India’s real GDP is estimated to grow at 7.6 per cent to ₹322.58 trillion (~$3.54 billion) in FY26 compared to the first revised GDP estimate of ₹299.89 trillion for FY25 (7.1 per cent growth).
It released the new series of annual and quarterly national accounts estimates with FY23 base.
Real GVA is projected to grow at 7.7 per cent to reach ₹294.40 trillion in FY26 against ₹273.36 trillion in FY25.

Real gross value added (GVA) is projected to grow at 7.7 per cent to reach ₹294.40 trillion in FY26 against ₹273.36 trillion in FY25 (a 7.3-per cent growth rate).

Nominal GVA is estimated to grow at 8.7 per cent to hit ₹313.61 trillion during FY26, against ₹288.54 lakh crore in 2024-25.

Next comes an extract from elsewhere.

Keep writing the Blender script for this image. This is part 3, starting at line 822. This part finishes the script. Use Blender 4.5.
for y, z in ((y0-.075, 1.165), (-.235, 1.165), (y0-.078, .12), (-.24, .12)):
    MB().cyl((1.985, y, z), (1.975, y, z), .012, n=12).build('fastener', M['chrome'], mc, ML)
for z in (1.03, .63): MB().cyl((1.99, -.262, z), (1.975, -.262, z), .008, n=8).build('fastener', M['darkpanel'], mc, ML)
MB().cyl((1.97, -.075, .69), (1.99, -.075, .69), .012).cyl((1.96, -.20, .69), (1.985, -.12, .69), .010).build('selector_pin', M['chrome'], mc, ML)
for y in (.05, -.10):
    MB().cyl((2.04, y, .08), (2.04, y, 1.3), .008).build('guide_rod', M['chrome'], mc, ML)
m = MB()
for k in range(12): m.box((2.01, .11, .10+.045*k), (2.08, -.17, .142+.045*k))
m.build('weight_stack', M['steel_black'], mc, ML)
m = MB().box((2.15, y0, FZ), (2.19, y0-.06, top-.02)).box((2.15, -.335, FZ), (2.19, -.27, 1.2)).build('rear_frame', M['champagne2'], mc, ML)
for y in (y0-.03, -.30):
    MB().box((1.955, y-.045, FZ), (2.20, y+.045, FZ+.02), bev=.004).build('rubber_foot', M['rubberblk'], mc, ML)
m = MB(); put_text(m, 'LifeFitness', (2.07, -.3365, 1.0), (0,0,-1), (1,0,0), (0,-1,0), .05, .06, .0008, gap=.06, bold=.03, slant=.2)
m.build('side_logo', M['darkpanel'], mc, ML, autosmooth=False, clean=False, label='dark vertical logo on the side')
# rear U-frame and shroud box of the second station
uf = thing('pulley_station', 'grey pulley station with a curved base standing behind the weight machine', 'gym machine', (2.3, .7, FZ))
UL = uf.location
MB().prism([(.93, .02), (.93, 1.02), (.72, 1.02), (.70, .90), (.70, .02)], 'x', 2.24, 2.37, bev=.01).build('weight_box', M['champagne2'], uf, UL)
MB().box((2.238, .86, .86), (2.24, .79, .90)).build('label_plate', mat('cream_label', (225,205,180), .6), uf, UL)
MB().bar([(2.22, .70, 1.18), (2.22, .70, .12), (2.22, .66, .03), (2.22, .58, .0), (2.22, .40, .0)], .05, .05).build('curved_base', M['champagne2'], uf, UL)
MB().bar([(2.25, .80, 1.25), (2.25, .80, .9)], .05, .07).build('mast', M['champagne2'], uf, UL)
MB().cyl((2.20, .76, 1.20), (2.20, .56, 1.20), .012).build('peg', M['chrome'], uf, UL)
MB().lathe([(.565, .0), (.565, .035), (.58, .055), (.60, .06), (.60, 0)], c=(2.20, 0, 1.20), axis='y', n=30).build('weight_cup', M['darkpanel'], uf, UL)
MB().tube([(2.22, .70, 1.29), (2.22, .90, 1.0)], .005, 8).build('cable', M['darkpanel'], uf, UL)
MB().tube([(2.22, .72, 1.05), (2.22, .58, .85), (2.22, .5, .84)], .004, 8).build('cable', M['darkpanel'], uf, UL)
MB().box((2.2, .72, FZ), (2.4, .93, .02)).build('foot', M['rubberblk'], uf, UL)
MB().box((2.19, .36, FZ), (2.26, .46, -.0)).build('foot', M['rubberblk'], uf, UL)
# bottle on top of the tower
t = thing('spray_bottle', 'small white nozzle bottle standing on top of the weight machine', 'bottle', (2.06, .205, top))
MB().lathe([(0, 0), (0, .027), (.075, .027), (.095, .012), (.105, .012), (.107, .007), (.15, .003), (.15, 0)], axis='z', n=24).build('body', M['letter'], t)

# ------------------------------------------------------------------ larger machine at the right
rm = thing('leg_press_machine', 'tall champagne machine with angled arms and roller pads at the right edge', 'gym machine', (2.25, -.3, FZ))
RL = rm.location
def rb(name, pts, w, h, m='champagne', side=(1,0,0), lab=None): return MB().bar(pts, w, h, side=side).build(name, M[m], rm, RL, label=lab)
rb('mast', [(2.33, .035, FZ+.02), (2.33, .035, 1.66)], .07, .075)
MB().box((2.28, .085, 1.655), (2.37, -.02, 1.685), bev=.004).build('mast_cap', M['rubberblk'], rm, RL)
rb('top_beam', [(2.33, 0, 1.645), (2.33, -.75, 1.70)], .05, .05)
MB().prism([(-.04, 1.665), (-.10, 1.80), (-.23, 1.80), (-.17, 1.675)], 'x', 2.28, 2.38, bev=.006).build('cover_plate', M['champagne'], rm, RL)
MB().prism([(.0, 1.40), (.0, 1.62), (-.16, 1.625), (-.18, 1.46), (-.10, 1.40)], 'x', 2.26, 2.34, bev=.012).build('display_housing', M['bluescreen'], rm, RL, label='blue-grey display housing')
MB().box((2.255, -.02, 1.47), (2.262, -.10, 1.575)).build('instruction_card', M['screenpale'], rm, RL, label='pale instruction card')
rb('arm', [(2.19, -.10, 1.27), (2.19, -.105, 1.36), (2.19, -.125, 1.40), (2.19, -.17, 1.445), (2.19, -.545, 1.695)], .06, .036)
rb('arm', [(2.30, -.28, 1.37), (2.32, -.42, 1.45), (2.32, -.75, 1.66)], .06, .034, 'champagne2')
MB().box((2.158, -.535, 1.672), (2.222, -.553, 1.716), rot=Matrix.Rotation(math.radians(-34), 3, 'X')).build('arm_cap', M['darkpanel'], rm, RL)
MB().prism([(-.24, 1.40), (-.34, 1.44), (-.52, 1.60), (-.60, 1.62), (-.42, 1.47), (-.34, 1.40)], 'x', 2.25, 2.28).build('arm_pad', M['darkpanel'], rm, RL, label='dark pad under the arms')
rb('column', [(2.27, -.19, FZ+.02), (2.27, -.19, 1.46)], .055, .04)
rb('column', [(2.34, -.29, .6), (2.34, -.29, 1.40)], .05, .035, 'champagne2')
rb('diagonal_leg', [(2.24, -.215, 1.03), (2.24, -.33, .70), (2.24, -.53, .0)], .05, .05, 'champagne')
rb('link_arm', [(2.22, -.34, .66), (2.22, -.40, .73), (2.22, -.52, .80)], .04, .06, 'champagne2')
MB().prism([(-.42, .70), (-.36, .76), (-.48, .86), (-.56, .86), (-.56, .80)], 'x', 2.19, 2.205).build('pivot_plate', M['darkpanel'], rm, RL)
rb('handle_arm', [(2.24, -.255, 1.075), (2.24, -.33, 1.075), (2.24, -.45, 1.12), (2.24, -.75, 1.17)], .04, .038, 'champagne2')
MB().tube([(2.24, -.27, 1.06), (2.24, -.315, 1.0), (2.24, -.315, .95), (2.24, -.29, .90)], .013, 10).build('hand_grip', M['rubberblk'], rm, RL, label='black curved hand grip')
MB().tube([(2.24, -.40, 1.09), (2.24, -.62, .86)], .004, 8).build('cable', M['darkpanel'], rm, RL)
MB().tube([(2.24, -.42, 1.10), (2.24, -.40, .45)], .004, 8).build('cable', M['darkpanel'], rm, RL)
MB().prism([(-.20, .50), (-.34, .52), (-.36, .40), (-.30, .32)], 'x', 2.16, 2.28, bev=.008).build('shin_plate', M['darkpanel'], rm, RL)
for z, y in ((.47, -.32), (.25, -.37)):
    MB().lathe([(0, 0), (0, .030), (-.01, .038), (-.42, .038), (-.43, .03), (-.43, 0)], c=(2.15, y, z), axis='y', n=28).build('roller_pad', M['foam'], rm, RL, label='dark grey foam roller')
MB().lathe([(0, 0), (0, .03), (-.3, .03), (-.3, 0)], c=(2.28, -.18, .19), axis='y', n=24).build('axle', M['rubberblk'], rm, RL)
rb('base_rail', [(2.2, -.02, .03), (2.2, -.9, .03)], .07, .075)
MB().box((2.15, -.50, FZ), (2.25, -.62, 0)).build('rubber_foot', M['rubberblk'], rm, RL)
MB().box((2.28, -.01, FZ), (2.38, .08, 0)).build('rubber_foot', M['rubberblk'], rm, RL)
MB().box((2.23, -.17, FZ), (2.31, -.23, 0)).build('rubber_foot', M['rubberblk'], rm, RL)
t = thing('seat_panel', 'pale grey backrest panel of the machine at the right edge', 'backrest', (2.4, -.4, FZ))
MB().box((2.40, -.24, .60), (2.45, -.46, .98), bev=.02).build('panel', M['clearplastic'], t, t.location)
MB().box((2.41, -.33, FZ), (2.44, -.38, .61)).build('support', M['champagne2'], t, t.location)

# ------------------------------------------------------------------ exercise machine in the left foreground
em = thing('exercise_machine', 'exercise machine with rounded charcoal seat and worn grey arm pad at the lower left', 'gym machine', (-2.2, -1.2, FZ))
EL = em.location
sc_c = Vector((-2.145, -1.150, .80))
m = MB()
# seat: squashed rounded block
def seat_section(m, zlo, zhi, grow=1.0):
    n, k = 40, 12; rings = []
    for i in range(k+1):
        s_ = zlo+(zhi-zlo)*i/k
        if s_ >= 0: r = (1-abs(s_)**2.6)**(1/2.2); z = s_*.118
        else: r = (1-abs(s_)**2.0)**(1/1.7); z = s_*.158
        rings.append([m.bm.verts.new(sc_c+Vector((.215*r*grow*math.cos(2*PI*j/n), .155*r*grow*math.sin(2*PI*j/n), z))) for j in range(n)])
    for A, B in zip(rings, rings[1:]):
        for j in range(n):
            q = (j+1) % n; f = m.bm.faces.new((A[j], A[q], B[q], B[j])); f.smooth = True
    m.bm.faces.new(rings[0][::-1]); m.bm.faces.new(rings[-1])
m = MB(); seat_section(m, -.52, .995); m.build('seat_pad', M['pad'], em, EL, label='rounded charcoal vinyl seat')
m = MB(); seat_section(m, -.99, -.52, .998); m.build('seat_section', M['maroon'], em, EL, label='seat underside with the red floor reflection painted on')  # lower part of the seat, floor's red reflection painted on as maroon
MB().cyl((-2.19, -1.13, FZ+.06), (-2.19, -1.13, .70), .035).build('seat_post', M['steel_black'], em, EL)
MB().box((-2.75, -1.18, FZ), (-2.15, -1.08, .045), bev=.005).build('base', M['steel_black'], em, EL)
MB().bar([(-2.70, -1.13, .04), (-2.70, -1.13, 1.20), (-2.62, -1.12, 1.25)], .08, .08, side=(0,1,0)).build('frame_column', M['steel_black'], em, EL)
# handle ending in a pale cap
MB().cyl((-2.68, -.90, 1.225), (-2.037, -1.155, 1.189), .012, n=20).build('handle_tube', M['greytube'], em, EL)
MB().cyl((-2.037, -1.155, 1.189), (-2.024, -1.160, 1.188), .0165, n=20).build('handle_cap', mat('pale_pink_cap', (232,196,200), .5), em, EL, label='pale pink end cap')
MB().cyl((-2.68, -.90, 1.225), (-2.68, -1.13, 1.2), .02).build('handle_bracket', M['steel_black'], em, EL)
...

Robust economic performance in FY26 is primarily on account of robust real growth observed in the second quarter (8.4 per cent) and third quarter (7.8 per cent).

The manufacturing sector has been the major driver of resilient performance of the economy the consecutive three fiscals after rebasing, a release from the ministry said.

Both private final consumption expenditure and grossed fixed capital formation exhibited more than 7-per cent growth rate in FY26.